Big Banks Get Bailed Out, But Responsible Homeowners Need a Break Too

Impact

Earlier today, I received an email from the White House asking I help promote for a bill to assist responsible homeowners who are underwater on their mortgage. The bill is especially relevant and important to me because I am one of those homeowners. Six years ago, I bought a house in my hometown of Kannapolis, North Carolina. I was told when I bought the house that it was an excellent investment because the local economy would be boosted by the development of the North Carolina Research Campus just a mile and a half away. I signed the papers two years before the banking crisis.  While many other homeowners have been allowed to refinance their homes at rates lower that what they originally agreed to, I have been stuck in a house whose value is only 60% of the loan I signed on for. Should I be held accountable for the irresponsibility of the banks who made errors but got bailed out?
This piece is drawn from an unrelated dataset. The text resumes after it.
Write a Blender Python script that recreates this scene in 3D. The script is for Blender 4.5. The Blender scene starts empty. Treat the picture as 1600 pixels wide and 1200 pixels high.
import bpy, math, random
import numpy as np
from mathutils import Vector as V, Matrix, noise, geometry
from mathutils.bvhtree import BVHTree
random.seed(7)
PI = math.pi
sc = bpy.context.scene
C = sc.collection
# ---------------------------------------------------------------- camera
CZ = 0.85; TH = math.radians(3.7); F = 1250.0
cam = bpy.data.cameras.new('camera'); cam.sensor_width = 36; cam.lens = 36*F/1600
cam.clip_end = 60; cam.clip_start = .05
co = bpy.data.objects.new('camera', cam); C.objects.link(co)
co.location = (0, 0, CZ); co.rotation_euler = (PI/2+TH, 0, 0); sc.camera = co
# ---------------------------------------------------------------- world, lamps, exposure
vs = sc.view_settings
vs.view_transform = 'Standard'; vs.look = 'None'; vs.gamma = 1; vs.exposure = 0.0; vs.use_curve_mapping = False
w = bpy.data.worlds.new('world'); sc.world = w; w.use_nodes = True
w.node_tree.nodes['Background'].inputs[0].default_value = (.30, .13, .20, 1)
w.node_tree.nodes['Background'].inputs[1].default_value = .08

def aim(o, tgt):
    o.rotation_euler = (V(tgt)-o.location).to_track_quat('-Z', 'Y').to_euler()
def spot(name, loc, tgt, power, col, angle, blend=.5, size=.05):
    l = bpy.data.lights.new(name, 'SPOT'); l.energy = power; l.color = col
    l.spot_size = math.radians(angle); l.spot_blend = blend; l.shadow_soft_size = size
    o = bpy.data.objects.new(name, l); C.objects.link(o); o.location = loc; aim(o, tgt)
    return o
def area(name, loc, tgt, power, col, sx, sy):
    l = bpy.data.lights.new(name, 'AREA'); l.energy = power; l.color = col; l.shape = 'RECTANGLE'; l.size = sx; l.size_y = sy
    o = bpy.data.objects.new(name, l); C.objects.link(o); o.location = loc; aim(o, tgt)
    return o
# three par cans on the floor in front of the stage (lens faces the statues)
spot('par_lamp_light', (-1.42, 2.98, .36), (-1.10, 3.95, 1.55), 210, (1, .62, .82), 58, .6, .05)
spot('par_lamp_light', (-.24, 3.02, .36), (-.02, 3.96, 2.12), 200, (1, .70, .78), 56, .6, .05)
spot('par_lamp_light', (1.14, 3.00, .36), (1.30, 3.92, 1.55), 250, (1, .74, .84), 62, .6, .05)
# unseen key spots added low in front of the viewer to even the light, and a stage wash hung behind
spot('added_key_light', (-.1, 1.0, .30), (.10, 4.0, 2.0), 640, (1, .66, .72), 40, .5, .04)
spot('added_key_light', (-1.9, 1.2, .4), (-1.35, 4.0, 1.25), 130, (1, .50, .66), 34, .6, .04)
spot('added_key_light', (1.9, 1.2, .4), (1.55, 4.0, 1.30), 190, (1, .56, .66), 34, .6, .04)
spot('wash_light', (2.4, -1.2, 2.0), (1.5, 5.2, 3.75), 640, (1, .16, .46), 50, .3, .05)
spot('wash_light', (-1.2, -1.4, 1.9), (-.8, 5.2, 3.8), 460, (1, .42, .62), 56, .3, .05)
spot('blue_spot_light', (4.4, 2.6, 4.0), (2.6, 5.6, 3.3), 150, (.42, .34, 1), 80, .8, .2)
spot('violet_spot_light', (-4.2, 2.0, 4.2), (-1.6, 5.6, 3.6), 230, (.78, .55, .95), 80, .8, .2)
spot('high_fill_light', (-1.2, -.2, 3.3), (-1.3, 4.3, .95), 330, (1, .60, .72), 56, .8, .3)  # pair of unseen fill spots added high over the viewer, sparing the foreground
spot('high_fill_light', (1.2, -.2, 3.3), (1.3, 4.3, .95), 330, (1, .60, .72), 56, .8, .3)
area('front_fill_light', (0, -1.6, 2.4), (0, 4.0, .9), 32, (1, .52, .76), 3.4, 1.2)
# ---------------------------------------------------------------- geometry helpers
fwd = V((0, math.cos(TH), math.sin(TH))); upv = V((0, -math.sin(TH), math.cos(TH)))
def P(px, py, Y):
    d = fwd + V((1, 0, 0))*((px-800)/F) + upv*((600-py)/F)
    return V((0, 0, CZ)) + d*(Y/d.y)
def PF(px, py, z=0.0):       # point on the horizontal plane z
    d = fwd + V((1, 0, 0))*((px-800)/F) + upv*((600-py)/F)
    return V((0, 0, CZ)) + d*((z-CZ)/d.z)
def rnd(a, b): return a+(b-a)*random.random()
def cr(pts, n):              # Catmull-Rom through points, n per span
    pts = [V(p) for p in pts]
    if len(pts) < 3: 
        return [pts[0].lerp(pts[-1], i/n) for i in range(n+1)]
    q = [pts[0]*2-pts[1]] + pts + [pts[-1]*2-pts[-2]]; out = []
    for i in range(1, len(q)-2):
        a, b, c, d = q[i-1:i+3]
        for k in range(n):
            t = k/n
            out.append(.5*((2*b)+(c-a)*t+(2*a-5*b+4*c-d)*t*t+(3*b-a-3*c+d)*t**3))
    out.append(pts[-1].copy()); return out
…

While my situation is important to me, today I received news that my next door neighbor has been forced to foreclose on his house and to move out within three weeks. Although he has not made a house payment since November 2009, prior to that he had responsibly paid his mortgage every month for 24 years. He was fortunate to survive for a year after the recession hit and he lost his job.  However, he realized he could not continue to make house payments and provide the adequate resources necessary for his family's survival. While Tea Party Congressmen like John Fleming (R-LA) are complaining about the struggles he has with the $400,000 he has left over each year, my next door neighbor is enduring a real struggle that is also shared by many other typically responsible hard-working American families. Unless something can be worked out in the next three weeks, I will sadly lose a really good neighbor whose generosity was evident today when he donated some wooden boards from his now part-time job as a carpenter so that I could repair the rotting stairs to my deck.

The ungratefulness of the banks is inevitable in this story. If the financial institutions got bailed out when they were irresponsible, should the rest of America have to suffer along with them without any lifeline extended? While I can understand that the banks would not be able to forgive me since I have only had my house for six years and have not yet paid payments that equal the amount loaned, surely my next door neighbor in the 24 years that he made payments on his house has paid well above and beyond the loan he agreed upon.

If Congress does not soon act in response to President Obama's admonition to pass a new law allowing for the refinancing of homes at lower rates and the extension of mortgage forgiveness to those who borrowed from financial institutions other than Fannie Mae or Freddie Mac, we may see the return of shanty towns of the homeless that existed in the days of the Great Depression.  Then those towns were called "Hoovervilles," since the public blamed President Herbert Hoover for the economic crisis. Today, it would only be appropriate to call those towns "Bankervilles."